O “Der Spiegel”, na matéria em questão, cita uma série de outros detalhes que critica arduamente. Além desta revista, críticas vêm também de outros lados. Assim, por exemplo, o Berenberg Bank de Hamburgo (fundado em 1590) juntamente com o HWWI (Hamburgische Welt Wirts-chaftsInstitut) criado em 2005 para analisar os documentos do HWWA (Hamburgische Welt-Wirtchafts-Archiv), um instituto de pesquisa que abriga bilhões de documentos sobre a economia mundial desde tempos imemoriais, analisaram a Copa no Brasil em seus efeitos posteriores.

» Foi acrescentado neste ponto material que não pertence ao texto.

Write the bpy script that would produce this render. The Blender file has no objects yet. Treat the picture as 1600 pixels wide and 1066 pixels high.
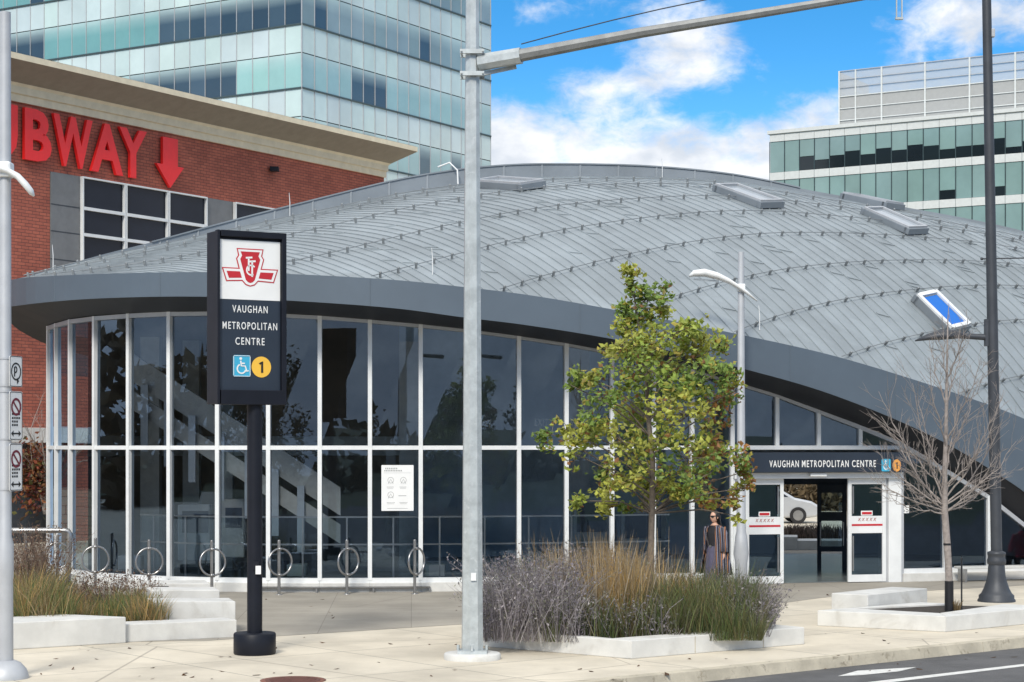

O economista Jörn Quitzau comentou os estudos autorizados pelo Berenberg Bank da seguinte forma: “Os resultados econômicos de tais megaeventos são insignificantes”.

Alguma firmas da construção, da segurança ou da gastronomia têm têm algum proveito imediato, mas não haverá maiores impulsos para uma economia a longo prazo. Análises feitas após os Jogos Olímpicos de Atenas, em 2004, e o Campeonato Mundial de Futebol da África do Sul, em 2010, confirmaram estas informações, explicou o economista Jörn Quitzau.
O economista-chefe do HWWI, Henning Vöpel, se referindo à Copa no Brasil declarou o seguinte: Os cálculos sobre custos e proveitos que antecedem todos os megaeventos sempre são exagerados e ultrapassem sempre os efeitos positivos. Assim, o Brasil calcula ingressos turísticos no valor de 5,5 bilhões de dólares. Em comparação o carnaval no Rio traz 3,2 bilhões de dólares. Em contraposição o país investirá cerca de 10 bilhões de dólares na Copa, uma cifra altamente criticada também pela população”.

Há analistas que afirmam que também nesta Copa no Brasil haverá dois vencedores. Um será a equipe vencedora do torneio; o outro é a Fifa que, segundo informações do “Der Spiegel”, embolsará 3,2 bilhões de euros em seus cofres na Suíça. Tudo isso sem pagar um centavo de impostos.

Há uma excessão nessa polêmica: a copa realizada na Alemanha em 2006. A Alemanha soube aproveitar o torneio para realizar uma bem planejada campanha publicitária sobre o país, sua população, suas cidades, usos e costumes, indústria, comércio, transporte público, culinária e sobretudo turismo. A campanha realizada pelo governo, com o Ministério de Relações Ex­teriores, com o apoio das embaixadas da Alemanha no Exterior, dos Institutos Goethe e outras instituições, inclusive com o apoio de empresas alemãs no exterior, surtiu efeito. Depois de 2006 turistas de todo o mundo, inclusive turistas que nunca vieram à Alemanha, de repente se interessaram pelas belezas do país, por sua história e por suas suas lindas paisagens.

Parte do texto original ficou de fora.